Jangan lupa ingatan kawan, di arus tengah, Golkar atau sebutan lainnya, jika bisa jadi wakil rakyat di tingkat kabupaten/kota saja sudah merupakan puncak prestasi, top karir, tuntas pengabdian. Bagi yang punya nilai jual, bisa masuk ke periode kedua. Bagi yang merasa punya nilai jual lebih, lebih melirik jabatan kepala daerah. Begitu masa jabatan selesai, ada yang langsung masuk kotak atau masuk hotel gratis. Belum jatuh tempo, terjerat pasal berlapis.

Anak ingusan saja tahu kalau Golkar tergantung pada orang, bukan mengandalkan sistem ideologinya. Diibaratkan wayang, sang dalang kehabisan stock wayang untuk menggambarkan karakter, watak para pemain Golkar.
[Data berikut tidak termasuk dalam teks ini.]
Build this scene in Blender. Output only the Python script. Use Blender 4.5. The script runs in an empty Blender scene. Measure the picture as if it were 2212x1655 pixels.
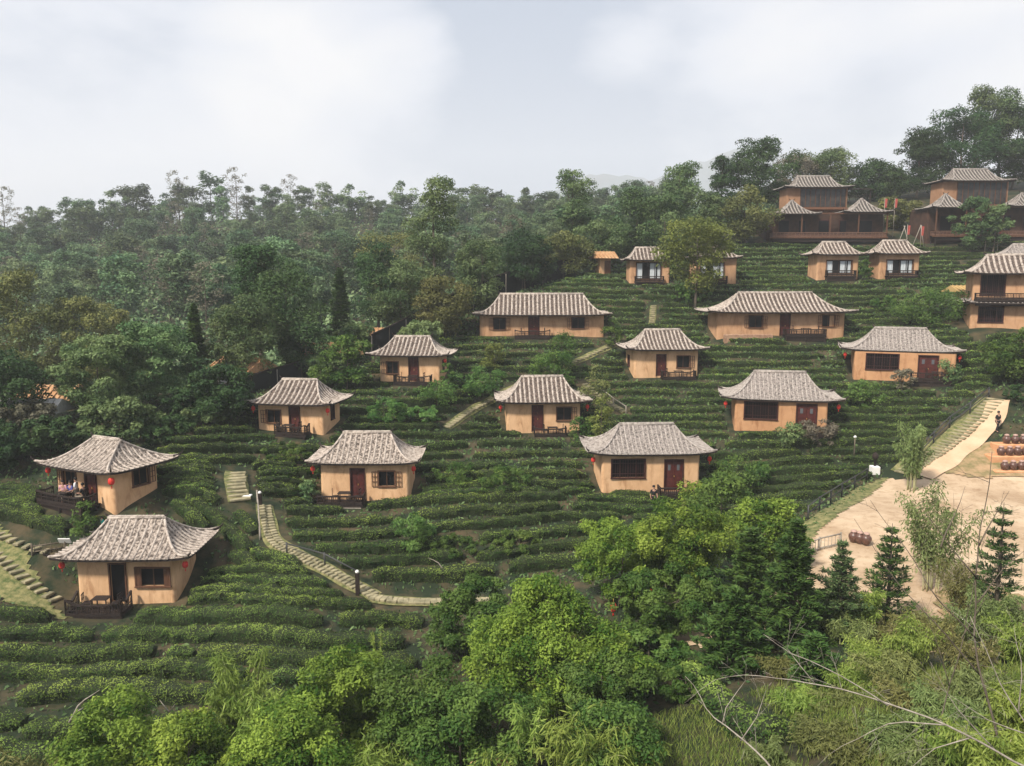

Kalau ada adanya ideologi berbasis Rp atau berhala reformasi 3K (kaya, kuat, kuasa).

Hebatnya Golkar berhasil menghasilkan manusia politik yang mandiri dengan mendirikan partai politik. Sejak pemilu 1999 sampai sekarang, ada saja yang dulunya masuk sangkar sang kuning, mampu eksis, berkibar. Kalau kader kutu loncat, sudah tidak lucu.

Periode kepengurusan Golkar yang tidak sampai lima tahun sampai 2019, agaknya mereka sibuk sebagai pelari di tempat. Tentunya bukan menunggu saved by the bell, durian runtuh atau siap-siap lempar handuk. Atau tunggu jatuh tempo lawan politik dan/atau konco dw, bolo dw.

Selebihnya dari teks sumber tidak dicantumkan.